報酬金額が同じなら「道路沿いの店舗」で「戸建て」へ配達するのが配達員にとって一番理想な訳です。
裏を返せば、店舗まで遠い「商業施設にある店舗」で「タワマン」への配達は最悪な組み合わせということ。だから配達員はタワマンを嫌がるわけです。
「タワマン」は立地も最悪
タワマンが嫌がる理由は他にもあります。
それは「立地」です。
都内の場合タワマンが集中しているエリアは晴海や豊洲といった「湾岸エリア」。そしてこの近くにある「Uber加盟店」の多くが「大規模な商業施設内」にあります。
配達員は湾岸エリアへ一度”越境”してしまうと「商業施設」と「タワマン」という最悪な組み合わせを何往復もすることに…
つまり報酬金額が同じなら絶対にやりたくないエリアなのです。
「タワマン」は”緑おじさん”の格好の餌食に
タワマンは一度入ると10分くらい出ることができません。
タワマンの構造は様々で、入居者と同じ導線で入ることができるタワマンもあれば、業者専用のルートでしか認められていないタワマンもあります。

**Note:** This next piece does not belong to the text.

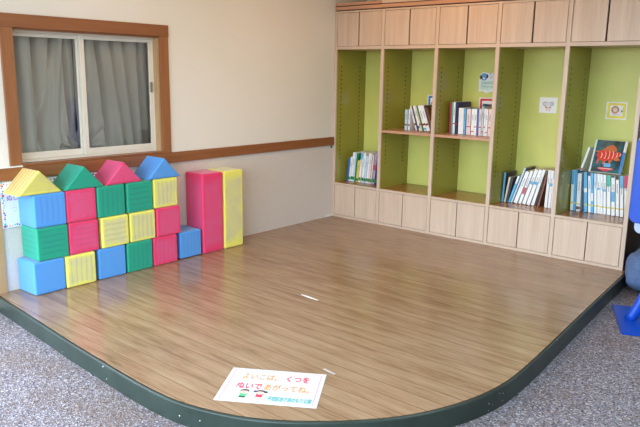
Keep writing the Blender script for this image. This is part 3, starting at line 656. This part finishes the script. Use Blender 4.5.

そしてその中には業者が使える「業務用エレベーター」が1基しかないタワマンもあり、一度逃してしまうとかなり待たされるため「次の電車が中津行き」くらいイラッとします(笑)
さらに引越業者とかぶると最悪。荷物の搬入・搬出で使用するためエレベーターがなかなか来ず、配達員の中には「40分くらい出られなかった」という話もあります。
このような状況になったとき、一番困るのが「駐禁問題」。
バイクや軽貨物で配達している人にとって「駐車場所」は常に悩ましき問題。駐禁が重なり「免停」になってしまえば仕事が一切出来なくなる、という大きなリスクを抱えています。
タワマンによっては敷地内に停められるところもありますが「敷地内立入禁止」も結構多いです。せっかく稼ぎに来たのに「駐禁切られて売上がマイナスになった…」なんて話も界隈ではよく耳にします。
稼ごうと考えると どうしても避けたい「タワマン」
このようにUberで効率よく稼ごうと考えるとシステム上どうしてもタワマンエリアや、都内だと特に「湾岸エリア」を避けるという選択になってしまいます。
ちなみに海外では、事前にチップの金額が分かるようになっていて、注文を受ける時点でチップ込みで報酬がいくらかが分かるようなシステムもあると聞きます。
日本でも早くそのシステムが導入され、タワマンの人達にも気持ちよく使っていただけるようなサービスになるよう願っております。